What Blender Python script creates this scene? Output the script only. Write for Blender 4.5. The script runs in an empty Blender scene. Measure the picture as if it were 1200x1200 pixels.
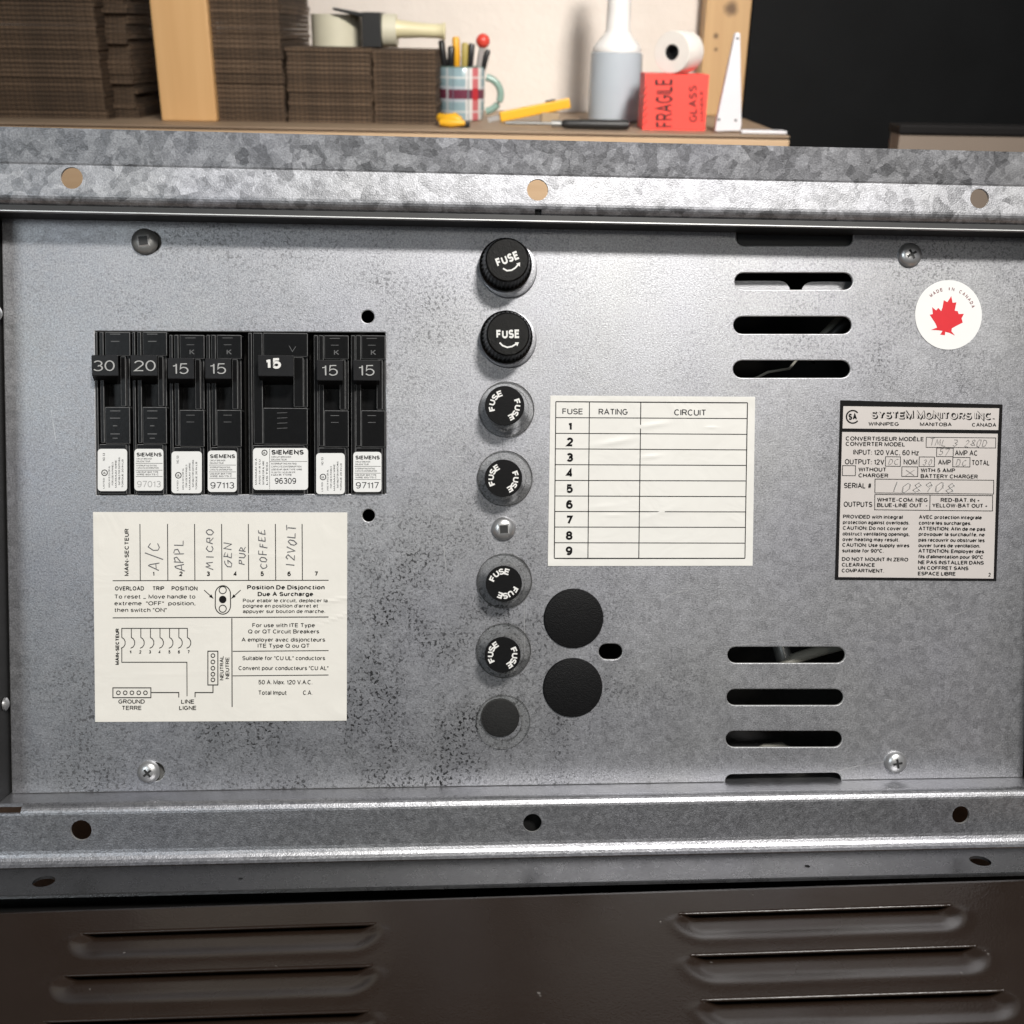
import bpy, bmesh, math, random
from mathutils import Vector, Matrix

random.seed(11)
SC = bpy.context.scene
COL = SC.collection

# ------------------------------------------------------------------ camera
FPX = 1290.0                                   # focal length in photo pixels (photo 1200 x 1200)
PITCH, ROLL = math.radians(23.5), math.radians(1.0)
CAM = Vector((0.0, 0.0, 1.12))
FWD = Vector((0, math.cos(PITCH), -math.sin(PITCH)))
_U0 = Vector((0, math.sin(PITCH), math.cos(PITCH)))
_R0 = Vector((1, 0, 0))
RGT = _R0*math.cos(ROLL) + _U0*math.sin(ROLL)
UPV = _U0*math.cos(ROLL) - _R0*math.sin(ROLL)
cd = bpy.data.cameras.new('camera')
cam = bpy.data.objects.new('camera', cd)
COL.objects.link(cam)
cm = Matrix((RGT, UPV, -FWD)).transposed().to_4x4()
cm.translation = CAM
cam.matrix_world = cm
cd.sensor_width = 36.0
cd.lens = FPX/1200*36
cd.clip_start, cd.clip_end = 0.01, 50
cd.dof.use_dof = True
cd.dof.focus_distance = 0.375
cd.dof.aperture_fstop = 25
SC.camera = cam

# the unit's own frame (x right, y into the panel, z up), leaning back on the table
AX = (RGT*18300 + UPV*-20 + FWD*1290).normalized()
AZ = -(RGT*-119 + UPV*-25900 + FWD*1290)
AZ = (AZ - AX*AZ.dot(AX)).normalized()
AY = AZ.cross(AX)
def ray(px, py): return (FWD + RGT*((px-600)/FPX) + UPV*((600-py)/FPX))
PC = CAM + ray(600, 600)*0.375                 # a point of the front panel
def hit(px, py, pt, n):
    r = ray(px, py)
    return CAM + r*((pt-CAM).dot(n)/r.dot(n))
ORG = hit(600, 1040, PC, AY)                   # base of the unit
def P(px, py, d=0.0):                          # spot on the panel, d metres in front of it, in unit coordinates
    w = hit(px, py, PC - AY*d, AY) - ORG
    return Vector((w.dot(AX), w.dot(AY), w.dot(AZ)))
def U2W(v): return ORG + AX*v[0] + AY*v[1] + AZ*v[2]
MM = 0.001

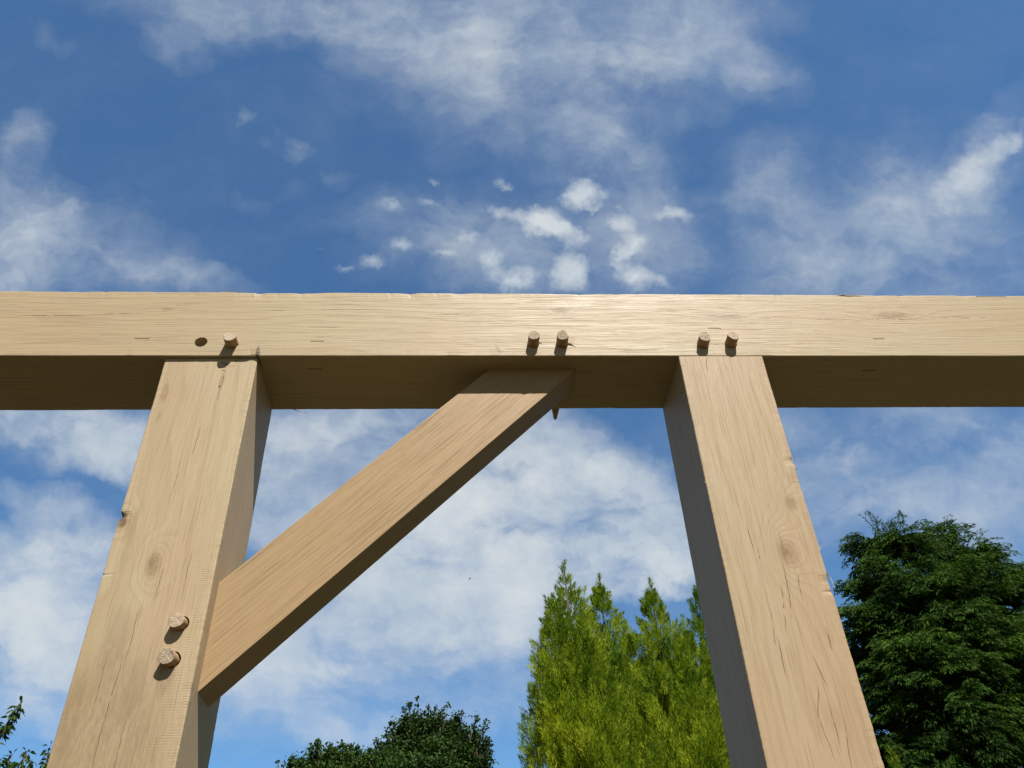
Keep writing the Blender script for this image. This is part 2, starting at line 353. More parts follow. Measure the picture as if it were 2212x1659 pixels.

_REQUIREMENT_
Copy the material exactly. Do not include the pictures.

_TASK RESPONSE_
What Blender Python script creates this scene? Output the script only. Write for Blender 4.5. The script runs in an empty Blender scene. Measure the picture as if it were 1200x1200 pixels.
import bpy, bmesh, math, random
from mathutils import Vector, Matrix

random.seed(11)
SC = bpy.context.scene
COL = SC.collection

# ------------------------------------------------------------------ camera
FPX = 1290.0                                   # focal length in photo pixels (photo 1200 x 1200)
PITCH, ROLL = math.radians(23.5), math.radians(1.0)
CAM = Vector((0.0, 0.0, 1.12))
FWD = Vector((0, math.cos(PITCH), -math.sin(PITCH)))
_U0 = Vector((0, math.sin(PITCH), math.cos(PITCH)))
_R0 = Vector((1, 0, 0))
RGT = _R0*math.cos(ROLL) + _U0*math.sin(ROLL)
UPV = _U0*math.cos(ROLL) - _R0*math.sin(ROLL)
cd = bpy.data.cameras.new('camera')
cam = bpy.data.objects.new('camera', cd)
COL.objects.link(cam)
cm = Matrix((RGT, UPV, -FWD)).transposed().to_4x4()
cm.translation = CAM
cam.matrix_world = cm
cd.sensor_width = 36.0
cd.lens = FPX/1200*36
cd.clip_start, cd.clip_end = 0.01, 50
cd.dof.use_dof = True
cd.dof.focus_distance = 0.375
cd.dof.aperture_fstop = 25
SC.camera = cam

# the unit's own frame (x right, y into the panel, z up), leaning back on the table
AX = (RGT*18300 + UPV*-20 + FWD*1290).normalized()
AZ = -(RGT*-119 + UPV*-25900 + FWD*1290)
AZ = (AZ - AX*AZ.dot(AX)).normalized()
AY = AZ.cross(AX)
def ray(px, py): return (FWD + RGT*((px-600)/FPX) + UPV*((600-py)/FPX))
PC = CAM + ray(600, 600)*0.375                 # a point of the front panel
def hit(px, py, pt, n):
    r = ray(px, py)
    return CAM + r*((pt-CAM).dot(n)/r.dot(n))
ORG = hit(600, 1040, PC, AY)                   # base of the unit
def P(px, py, d=0.0):                          # spot on the panel, d metres in front of it, in unit coordinates
    w = hit(px, py, PC - AY*d, AY) - ORG
    return Vector((w.dot(AX), w.dot(AY), w.dot(AZ)))
def U2W(v): return ORG + AX*v[0] + AY*v[1] + AZ*v[2]
MM = 0.001

Keep writing the Blender script for this image. This is part 2, starting at line 353. More parts follow. Measure the picture as if it were 2212x1659 pixels.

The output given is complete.